Re: FWD: Managing managers and cell phones

Subject: Re: FWD: Managing managers and cell phones
From: Bruce Byfield <bbyfield -at- axionet -dot- com>
To: "TECHWR-L" <techwr-l -at- lists -dot- raycomm -dot- com>
Date: Sun, 27 Jun 2004 14:03:09 -0700

Bruce Evans wrote:

As a proudly autocratic type manager, I'd fire you. Quite frankly, as a
manager, my five minutes are worth more than yours. If all you can do to
fill in time I'm doing something else is watch a seagull's nest, I need a
more imaginative and work-oriented employee. It's not your role to train me,
that's my manager's job.

You just don't get it, do you?

To start with, you'd be in no position to fire me at the company I was talking about. It works on flex-time, and so long as I put in the expected hours and met my deadlines, if I wanted to take five minutes to bird watch, I could. You'd also have to explain what your problem was with the writer who had got documentation on track and actually read by customers.

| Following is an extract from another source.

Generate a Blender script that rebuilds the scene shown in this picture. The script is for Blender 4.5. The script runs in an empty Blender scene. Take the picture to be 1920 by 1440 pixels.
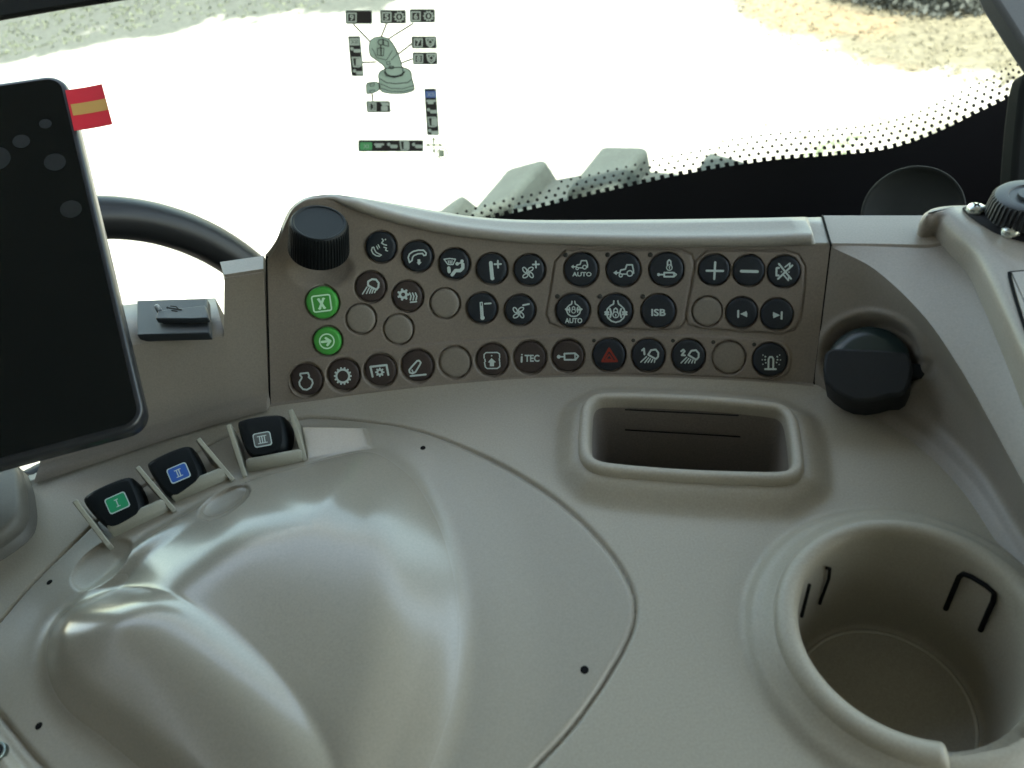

For another, you clearly belong to a very different school of management from me. When I play manager, pride and aristocracy have so little to do with my style that I consider that, in most cases the more orders I have to give, the worse job I am doing. I may give work to somebody that I could do because my time is better spent on something only I can do, but if I'm wasting another employee's time, even a subordinate's, then I'm a liability to the company. I also consider it a duty as a manager to show some respect to those whom I organize; it means we work together better, and they're more likely to show other people the same respect and work together better with others.

As for the training comment, I was being ironic and perhaps a little hyperbolic when I wrote. However, on sober thought, I would defend it anyway. It's a novice's naivety to imagine that the flow of information goes only one way in the manager-employee relation - and I'm not talking about formal feedback, either. Managers don't need to be loved, and, in fact, those who try to be loved are usually disasters. But they do need to be respected, and the easiest way to gain that respect is for them to show respect for their subordinates. If employees aren't showing respect, then any manager worth keeping needs to observe that and mend his or her behavior, if necessary going to a superior for advice. I was simply providing the feedback in a lowkey and humorous way.

Originally, I didn't mention the manager's fate, because it wasn't relevant to the story. However, now, I'll mention that, a couple of weeks later, he was fired for incompetence. One of the complaints against him was that he was wasting too many people's time. What's more, the complaints came from many subordinate to him in the company.

That's what proud and aristocratic management techniques lead to - the Peasant's Revolt, followed quickly by the unemployement office.